I like the little touches. Loken grows a large number of breast sizes after she sees a Victoria's Secret billboard after a cop pulls her over. The way she turns round in a clinch during a fight sequence is somehow pornographic, at least to us nerds. Dr Silberman returns from the second film in a cool followup to his original story. Best of all to my thinking was the idea of the earliest terminator models of them all, because they don't come from the future, they're built right here and now in the present. They're kludgy things at best, some of them, not even up to the ED-109s in RoboCop, but that's all very cool from a tech perspective.

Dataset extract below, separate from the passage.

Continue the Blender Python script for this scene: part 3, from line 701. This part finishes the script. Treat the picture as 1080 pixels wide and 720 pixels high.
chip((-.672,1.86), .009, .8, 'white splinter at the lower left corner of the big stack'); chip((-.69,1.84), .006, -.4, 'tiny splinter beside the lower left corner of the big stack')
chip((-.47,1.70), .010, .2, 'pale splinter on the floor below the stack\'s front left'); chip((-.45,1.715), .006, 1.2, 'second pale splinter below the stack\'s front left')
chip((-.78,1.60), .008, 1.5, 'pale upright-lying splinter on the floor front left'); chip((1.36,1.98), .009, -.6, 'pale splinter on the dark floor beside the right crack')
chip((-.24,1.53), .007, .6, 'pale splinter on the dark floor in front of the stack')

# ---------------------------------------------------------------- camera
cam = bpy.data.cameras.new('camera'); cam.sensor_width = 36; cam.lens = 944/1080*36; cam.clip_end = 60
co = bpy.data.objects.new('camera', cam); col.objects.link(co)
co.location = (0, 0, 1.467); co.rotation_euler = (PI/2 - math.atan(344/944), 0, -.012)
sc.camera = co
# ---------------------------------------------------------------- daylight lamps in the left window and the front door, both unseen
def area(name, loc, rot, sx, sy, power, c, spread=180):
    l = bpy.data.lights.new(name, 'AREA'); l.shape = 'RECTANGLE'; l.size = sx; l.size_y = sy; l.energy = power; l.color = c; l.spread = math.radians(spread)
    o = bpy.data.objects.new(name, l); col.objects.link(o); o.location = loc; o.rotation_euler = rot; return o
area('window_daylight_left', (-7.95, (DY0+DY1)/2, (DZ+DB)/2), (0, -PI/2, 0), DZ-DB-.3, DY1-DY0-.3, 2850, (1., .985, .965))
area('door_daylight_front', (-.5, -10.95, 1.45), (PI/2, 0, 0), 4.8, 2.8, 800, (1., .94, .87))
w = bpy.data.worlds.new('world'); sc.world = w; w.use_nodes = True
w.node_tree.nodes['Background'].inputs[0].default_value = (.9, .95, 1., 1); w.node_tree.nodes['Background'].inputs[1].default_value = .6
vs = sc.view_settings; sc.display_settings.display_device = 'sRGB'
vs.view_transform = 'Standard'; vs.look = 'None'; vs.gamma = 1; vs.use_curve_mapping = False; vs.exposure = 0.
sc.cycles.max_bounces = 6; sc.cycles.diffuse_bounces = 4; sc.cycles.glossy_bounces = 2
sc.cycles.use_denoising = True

And at the end of the day, I'm a little torn. I like this film but I know it's bad. I like the ending, which is a lot better than what went before. I want to own the nuclear shelter. I like Kristanna Loken kicking Schwarzenegger's ass and only a moron could look at the terminator fights as condoning violence against women. Yes, I've heard that. But there's a lot to dislike here. Arnie is definitely too old, Nick Stahl isn't great and Claire Danes gets too little to do. Nobody really gets much to do except the visual effects techs.
I think what this boils down to is that ending is the worst thing that could have happened to the film, not because it's bad because it's a good ending but precisely because the intelligence put into it serves only to highlight how dumb and convenient everything was that went before it. Had the ending been as consistently dumb and convenient, then this would be a dumb but fun action flick. Because the ending is intelligent and poignant, the film becomes a hollow victory and the ending a reinforcement of what it could have been.